----- Material -----

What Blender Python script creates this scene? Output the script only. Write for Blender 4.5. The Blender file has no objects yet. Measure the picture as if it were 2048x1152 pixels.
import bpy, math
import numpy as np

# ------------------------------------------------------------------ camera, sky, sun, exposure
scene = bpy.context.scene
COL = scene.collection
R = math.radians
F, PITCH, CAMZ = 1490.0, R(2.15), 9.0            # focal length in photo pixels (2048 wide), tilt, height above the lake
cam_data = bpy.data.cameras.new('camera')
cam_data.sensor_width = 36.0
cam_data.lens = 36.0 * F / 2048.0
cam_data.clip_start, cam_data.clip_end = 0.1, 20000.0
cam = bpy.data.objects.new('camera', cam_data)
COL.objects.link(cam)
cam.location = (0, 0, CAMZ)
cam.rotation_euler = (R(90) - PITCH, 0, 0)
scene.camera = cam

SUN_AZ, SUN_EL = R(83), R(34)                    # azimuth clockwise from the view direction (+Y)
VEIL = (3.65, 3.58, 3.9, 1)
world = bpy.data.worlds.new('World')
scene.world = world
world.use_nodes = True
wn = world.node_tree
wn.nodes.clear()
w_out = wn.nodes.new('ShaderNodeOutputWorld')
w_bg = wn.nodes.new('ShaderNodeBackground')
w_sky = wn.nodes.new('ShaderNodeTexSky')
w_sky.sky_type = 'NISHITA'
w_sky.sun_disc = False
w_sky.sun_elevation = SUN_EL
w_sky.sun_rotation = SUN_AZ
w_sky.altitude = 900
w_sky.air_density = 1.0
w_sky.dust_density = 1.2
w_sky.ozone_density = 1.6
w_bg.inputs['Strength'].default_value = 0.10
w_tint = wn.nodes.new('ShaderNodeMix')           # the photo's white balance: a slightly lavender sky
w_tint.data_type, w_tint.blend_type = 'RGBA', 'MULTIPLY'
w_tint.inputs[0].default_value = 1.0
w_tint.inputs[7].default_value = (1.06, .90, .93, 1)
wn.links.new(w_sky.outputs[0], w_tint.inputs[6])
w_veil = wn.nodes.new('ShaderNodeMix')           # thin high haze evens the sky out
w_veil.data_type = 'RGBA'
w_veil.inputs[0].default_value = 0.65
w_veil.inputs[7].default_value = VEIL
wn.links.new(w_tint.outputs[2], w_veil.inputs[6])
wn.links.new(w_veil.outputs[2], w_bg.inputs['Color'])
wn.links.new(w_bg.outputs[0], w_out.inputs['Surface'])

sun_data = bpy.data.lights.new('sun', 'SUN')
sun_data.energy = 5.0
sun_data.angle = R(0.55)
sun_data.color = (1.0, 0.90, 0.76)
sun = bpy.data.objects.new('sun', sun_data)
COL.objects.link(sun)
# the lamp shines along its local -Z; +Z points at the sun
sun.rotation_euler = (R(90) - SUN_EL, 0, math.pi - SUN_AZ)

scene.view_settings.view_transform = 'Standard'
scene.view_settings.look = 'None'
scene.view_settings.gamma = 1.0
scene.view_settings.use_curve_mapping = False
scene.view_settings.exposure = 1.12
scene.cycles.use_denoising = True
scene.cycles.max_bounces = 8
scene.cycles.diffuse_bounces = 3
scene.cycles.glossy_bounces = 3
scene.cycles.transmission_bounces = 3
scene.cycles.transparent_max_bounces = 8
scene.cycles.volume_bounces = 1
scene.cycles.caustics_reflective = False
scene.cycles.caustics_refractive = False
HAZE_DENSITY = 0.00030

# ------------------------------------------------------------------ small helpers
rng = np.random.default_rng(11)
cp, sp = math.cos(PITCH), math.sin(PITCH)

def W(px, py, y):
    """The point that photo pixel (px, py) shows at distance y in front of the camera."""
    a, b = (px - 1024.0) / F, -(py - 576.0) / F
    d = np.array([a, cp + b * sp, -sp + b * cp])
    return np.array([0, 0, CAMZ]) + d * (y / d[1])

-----

- [Short task]: Print only the lines from the top of the data above down to the line holding "scene.camera = cam", inclusive.

- [Complete output]:
What Blender Python script creates this scene? Output the script only. Write for Blender 4.5. The Blender file has no objects yet. Measure the picture as if it were 2048x1152 pixels.
import bpy, math
import numpy as np

# ------------------------------------------------------------------ camera, sky, sun, exposure
scene = bpy.context.scene
COL = scene.collection
R = math.radians
F, PITCH, CAMZ = 1490.0, R(2.15), 9.0            # focal length in photo pixels (2048 wide), tilt, height above the lake
cam_data = bpy.data.cameras.new('camera')
cam_data.sensor_width = 36.0
cam_data.lens = 36.0 * F / 2048.0
cam_data.clip_start, cam_data.clip_end = 0.1, 20000.0
cam = bpy.data.objects.new('camera', cam_data)
COL.objects.link(cam)
cam.location = (0, 0, CAMZ)
cam.rotation_euler = (R(90) - PITCH, 0, 0)
scene.camera = cam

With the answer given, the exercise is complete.